[begin EXERCISE MATERIALS]

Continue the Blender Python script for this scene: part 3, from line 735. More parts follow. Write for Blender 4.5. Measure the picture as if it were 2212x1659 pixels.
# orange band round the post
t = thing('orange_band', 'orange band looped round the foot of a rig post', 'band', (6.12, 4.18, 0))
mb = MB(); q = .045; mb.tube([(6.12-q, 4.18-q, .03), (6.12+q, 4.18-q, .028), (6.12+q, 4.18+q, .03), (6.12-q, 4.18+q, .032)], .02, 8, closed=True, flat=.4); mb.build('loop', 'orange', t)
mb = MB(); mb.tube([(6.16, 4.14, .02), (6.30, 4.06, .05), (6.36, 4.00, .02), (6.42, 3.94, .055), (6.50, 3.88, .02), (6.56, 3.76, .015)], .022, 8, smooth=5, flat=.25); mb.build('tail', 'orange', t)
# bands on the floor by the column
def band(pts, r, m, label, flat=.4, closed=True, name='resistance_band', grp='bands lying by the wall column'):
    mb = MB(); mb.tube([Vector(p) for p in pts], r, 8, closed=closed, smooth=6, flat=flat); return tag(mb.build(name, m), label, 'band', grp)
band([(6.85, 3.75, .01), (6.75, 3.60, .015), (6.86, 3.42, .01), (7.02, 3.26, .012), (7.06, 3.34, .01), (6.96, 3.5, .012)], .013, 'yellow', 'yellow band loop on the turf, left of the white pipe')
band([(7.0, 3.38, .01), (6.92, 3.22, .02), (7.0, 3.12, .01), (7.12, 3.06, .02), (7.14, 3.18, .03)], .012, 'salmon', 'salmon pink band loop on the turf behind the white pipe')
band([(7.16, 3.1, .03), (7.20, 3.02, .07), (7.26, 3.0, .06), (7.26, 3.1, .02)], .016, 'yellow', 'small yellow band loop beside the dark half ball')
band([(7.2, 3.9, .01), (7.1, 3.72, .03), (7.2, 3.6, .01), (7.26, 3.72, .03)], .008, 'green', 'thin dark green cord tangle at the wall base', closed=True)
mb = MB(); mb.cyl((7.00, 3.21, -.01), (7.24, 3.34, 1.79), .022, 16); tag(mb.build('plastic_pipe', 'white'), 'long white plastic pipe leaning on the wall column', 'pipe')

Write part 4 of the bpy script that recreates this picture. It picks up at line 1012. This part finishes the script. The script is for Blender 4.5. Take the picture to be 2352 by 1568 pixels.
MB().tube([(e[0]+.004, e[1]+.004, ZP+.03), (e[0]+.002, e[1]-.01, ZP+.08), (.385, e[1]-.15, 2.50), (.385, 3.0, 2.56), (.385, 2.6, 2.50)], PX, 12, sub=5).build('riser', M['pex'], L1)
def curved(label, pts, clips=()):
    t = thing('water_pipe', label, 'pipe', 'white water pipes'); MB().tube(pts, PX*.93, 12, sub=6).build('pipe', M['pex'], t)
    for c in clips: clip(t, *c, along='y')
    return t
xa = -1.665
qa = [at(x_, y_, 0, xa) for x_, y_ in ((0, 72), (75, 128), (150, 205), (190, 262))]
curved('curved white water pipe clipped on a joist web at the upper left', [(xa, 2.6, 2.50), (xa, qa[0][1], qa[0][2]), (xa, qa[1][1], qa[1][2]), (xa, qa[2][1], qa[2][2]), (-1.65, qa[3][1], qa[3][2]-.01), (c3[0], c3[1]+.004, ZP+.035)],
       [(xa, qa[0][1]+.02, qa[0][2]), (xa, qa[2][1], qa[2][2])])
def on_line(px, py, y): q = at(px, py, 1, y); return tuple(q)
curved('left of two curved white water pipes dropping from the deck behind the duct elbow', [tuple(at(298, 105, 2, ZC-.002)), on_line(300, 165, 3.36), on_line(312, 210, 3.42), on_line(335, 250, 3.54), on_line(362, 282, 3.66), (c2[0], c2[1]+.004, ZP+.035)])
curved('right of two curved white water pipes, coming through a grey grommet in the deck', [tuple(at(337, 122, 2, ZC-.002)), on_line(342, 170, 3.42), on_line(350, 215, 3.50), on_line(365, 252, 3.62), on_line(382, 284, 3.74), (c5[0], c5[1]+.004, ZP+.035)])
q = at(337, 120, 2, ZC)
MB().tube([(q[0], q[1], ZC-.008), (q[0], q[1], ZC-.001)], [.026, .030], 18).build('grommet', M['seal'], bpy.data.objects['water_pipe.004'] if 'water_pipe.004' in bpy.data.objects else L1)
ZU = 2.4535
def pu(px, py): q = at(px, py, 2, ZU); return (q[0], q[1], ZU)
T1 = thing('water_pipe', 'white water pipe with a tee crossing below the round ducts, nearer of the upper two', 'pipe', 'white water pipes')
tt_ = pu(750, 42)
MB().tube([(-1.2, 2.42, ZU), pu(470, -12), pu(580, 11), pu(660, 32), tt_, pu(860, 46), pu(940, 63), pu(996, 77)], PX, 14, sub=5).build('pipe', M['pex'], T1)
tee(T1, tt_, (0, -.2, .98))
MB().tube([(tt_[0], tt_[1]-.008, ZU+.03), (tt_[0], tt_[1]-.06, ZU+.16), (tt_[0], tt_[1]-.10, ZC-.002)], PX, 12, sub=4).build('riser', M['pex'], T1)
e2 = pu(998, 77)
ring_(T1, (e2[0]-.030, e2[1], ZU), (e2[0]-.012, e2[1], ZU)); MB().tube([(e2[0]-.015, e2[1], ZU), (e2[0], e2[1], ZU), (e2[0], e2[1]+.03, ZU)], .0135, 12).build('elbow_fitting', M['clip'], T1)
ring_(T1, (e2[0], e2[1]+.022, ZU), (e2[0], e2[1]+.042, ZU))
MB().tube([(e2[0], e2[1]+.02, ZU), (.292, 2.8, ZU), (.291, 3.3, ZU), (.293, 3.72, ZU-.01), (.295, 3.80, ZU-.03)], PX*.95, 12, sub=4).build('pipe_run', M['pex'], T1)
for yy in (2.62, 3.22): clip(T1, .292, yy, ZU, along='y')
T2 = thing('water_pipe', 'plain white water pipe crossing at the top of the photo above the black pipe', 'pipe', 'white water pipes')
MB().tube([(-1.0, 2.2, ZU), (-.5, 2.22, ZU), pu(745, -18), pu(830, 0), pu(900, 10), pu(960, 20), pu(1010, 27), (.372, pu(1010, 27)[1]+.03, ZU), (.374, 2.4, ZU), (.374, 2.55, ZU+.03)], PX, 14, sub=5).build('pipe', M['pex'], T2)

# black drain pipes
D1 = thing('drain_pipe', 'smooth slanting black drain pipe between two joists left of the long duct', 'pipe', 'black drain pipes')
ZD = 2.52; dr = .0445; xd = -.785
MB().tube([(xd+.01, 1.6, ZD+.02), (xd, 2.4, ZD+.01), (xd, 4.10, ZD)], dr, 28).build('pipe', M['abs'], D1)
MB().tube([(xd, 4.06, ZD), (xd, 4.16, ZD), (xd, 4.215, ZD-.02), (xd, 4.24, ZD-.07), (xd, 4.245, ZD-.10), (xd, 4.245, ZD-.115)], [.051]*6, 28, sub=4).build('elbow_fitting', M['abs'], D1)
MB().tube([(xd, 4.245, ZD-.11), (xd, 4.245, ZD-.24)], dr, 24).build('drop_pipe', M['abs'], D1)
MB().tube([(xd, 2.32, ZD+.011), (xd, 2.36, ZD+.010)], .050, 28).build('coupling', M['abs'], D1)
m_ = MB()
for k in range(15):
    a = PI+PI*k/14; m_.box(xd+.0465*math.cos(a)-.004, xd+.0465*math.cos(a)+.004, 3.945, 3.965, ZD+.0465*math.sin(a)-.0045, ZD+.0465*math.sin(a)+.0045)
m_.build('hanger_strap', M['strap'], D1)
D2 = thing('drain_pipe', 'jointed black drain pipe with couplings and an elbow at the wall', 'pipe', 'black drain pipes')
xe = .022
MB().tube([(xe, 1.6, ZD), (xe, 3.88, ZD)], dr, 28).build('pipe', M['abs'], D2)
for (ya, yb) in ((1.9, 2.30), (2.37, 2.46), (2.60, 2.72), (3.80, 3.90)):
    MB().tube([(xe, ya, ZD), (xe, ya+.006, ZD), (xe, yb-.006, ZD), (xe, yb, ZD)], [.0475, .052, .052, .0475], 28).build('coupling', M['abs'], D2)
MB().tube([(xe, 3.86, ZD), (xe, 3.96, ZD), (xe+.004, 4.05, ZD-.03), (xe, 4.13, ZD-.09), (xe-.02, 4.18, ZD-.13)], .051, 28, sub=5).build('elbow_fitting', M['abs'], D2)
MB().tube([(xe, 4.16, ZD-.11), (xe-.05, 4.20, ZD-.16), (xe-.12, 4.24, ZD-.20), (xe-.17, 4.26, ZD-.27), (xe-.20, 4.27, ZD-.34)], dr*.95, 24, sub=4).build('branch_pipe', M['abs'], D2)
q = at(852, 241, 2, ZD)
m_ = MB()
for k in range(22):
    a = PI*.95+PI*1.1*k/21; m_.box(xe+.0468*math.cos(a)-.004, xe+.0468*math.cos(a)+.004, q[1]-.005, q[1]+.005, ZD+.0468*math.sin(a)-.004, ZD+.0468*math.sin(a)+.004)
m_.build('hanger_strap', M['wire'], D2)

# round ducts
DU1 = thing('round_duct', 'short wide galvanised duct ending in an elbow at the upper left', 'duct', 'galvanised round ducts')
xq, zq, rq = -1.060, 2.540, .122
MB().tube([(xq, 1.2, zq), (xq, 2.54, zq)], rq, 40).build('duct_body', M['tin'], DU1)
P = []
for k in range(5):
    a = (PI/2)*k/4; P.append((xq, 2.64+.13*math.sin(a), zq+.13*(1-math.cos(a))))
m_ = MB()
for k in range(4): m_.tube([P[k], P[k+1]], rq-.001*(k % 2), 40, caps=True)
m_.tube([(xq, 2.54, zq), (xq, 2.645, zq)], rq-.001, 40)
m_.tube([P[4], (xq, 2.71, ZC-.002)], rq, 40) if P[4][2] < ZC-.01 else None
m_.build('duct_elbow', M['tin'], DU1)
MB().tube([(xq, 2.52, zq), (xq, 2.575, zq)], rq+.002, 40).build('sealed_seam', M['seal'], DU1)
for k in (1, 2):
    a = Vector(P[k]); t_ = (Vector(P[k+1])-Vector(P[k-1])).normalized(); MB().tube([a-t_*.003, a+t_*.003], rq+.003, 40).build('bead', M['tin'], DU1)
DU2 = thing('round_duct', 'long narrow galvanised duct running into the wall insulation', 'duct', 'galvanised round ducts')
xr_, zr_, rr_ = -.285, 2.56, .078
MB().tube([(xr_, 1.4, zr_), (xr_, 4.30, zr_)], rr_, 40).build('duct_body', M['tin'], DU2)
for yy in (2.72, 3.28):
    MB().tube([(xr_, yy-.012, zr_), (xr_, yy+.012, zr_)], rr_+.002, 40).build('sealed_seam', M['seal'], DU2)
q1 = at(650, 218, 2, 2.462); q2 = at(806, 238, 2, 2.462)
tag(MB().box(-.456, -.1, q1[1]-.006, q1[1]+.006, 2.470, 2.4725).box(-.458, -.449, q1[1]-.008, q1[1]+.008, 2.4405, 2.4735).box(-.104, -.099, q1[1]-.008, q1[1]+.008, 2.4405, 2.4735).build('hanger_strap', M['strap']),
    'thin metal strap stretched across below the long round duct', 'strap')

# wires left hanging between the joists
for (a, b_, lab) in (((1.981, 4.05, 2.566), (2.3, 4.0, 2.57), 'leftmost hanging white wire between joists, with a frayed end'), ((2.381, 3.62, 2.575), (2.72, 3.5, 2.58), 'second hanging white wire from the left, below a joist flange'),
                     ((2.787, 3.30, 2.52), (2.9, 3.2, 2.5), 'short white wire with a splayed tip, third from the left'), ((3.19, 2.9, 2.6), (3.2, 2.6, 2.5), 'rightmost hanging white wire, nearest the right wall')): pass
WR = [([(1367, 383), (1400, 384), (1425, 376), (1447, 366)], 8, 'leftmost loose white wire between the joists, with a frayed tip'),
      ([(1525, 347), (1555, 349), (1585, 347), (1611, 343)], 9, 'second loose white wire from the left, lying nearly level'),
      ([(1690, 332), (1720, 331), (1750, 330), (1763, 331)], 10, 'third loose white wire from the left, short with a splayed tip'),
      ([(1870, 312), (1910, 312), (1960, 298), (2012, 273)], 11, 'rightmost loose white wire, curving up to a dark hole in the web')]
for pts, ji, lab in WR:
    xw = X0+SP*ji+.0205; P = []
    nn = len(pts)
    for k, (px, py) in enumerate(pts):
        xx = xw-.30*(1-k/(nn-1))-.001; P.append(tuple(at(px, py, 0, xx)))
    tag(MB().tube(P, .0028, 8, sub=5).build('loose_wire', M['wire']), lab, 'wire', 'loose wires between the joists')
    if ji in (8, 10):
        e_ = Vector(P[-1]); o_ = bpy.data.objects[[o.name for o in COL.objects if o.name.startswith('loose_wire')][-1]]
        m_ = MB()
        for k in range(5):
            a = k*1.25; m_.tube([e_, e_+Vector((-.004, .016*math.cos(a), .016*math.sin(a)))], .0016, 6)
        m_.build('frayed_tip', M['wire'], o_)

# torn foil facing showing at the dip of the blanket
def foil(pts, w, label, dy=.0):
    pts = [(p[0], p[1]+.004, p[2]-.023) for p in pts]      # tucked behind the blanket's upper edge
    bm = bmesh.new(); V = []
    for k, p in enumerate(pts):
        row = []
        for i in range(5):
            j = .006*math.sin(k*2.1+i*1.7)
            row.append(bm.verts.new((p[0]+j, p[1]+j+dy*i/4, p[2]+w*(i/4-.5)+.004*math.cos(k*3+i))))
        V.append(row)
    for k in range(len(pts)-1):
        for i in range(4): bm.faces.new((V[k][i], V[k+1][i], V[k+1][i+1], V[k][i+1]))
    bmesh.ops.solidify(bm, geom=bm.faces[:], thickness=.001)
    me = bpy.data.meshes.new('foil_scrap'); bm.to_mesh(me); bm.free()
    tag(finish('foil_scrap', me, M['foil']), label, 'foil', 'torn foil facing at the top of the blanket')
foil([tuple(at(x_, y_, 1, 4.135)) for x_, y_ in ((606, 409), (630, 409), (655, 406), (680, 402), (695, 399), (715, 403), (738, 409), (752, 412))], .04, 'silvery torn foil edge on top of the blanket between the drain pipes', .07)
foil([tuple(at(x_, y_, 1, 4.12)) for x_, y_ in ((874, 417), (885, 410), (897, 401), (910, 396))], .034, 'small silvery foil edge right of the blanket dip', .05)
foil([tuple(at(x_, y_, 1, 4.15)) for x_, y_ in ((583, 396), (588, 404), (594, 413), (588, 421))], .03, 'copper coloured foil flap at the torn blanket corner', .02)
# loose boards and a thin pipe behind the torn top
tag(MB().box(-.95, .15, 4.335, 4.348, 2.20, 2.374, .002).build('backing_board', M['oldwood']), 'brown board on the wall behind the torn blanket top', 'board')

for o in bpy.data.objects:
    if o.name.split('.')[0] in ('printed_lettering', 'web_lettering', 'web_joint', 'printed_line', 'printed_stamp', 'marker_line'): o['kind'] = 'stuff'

[end EXERCISE MATERIALS]

### WRITTEN TASK
In the entries above, find lines with "picture" and copy each.

### RESULT OF THIS TASK
Continue the Blender Python script for this scene: part 3, from line 735. More parts follow. Write for Blender 4.5. Measure the picture as if it were 2212x1659 pixels.
Write part 4 of the bpy script that recreates this picture. It picks up at line 1012. This part finishes the script. The script is for Blender 4.5. Take the picture to be 2352 by 1568 pixels.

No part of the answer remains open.